American Airlines has fired the latest salvo in its back-and-forth dispute with ASTA over American’s distribution practices.
ASTA filed a complaint with the DOT last September, arguing that American’s removal of a large portion of its content from traditional GDS (Edifact-enabled) booking channels, has harmed consumers. As required by the DOT, American responded to the complaint in November. Then ASTA responded to American’s response in December.
On Monday, it was American’s turn. In a 20-page filing, American characterized ASTA as engaging in an effort to stifle innovation and competition in airline distribution, not for the benefit of consumers but for the benefit of some travel agencies.
“ASTA’s quibble is not with the technology; it is with the fact that some corporate travel agencies would prefer not to use it,” American said. “No one is forcing them to. But that leaves those agencies with another issue: they must compete against NDC-enabled companies that are now able to deliver previously unachievable efficiencies, innovation, and servicing benefits.”
American is making its full range of fares available to travel agencies only via connections enabled by New Distribution Capability (NDC).

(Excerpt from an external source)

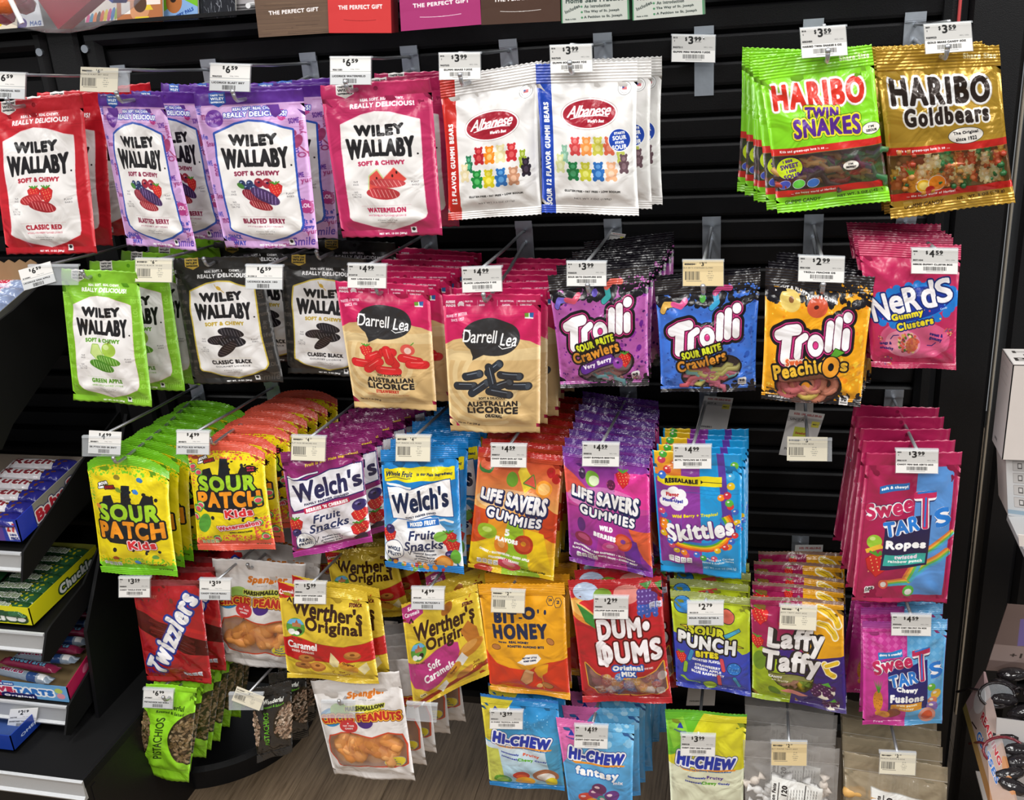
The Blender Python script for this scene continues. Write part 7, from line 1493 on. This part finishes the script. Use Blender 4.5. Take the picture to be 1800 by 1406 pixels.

As of Dec. 31, American’s lowest fare was in the NDC channel 55% of the time, according to data from Amtrav, a corporate travel agency that is 36th on Travel Weekly’s Power List.
ASTA asked in its September complaint that the DOT issue an order requiring American to restore all fares within the traditional GDS.
Since that September request, American and ASTA have taken turns submitting arguments into the federal docket.
American, along with other airlines that are adopting NDC, prefer the technology to the legacy Edifact technology because NDC allows for the merchandising of far more products, including ancillary products and fare bundles. Via NDC, airlines can also price tickets continuously instead of having to rely on the traditional fare-filing system, which has a limit of 26 fare codes.
ASTA, in its push for sanctions against American, has cited service shortcomings with NDC bookings, such as no virtual payment capability; an inability to book air, car and hotel at the same time during the booking flow; and the inability to support rules or custom fields, which is important for agencies that manage corporate accounts.
Further, ASTA has argued that making an NDC connection is an expensive proposition. While some companies, like the OTAs, have adopted NDC technology, the Society argues they have the budgets to do so, whereas most small and medium-size agencies do not.
In its filing Monday, American said that blocking technological competition in airline distribution would leave consumers “mired in stagnating and static pre-internet, pre-API computer protocol.”
The airline also highlighted several travel sellers “are hustling to bring the NDC-improved experience to every consumer,” including Priceline, Expedia, Kayak, Hopper, Navan, Spotnana and AmTrav.
American said that any service limitations that exist under NDC are functions that travel agencies should be delivering, regardless of technology.
“There is no statutory basis to calcify the industry for the sake of a narrow slice of corporate travel agencies that have historically exploited the limitations of now-stale technology to protect their profits,” the filing reads.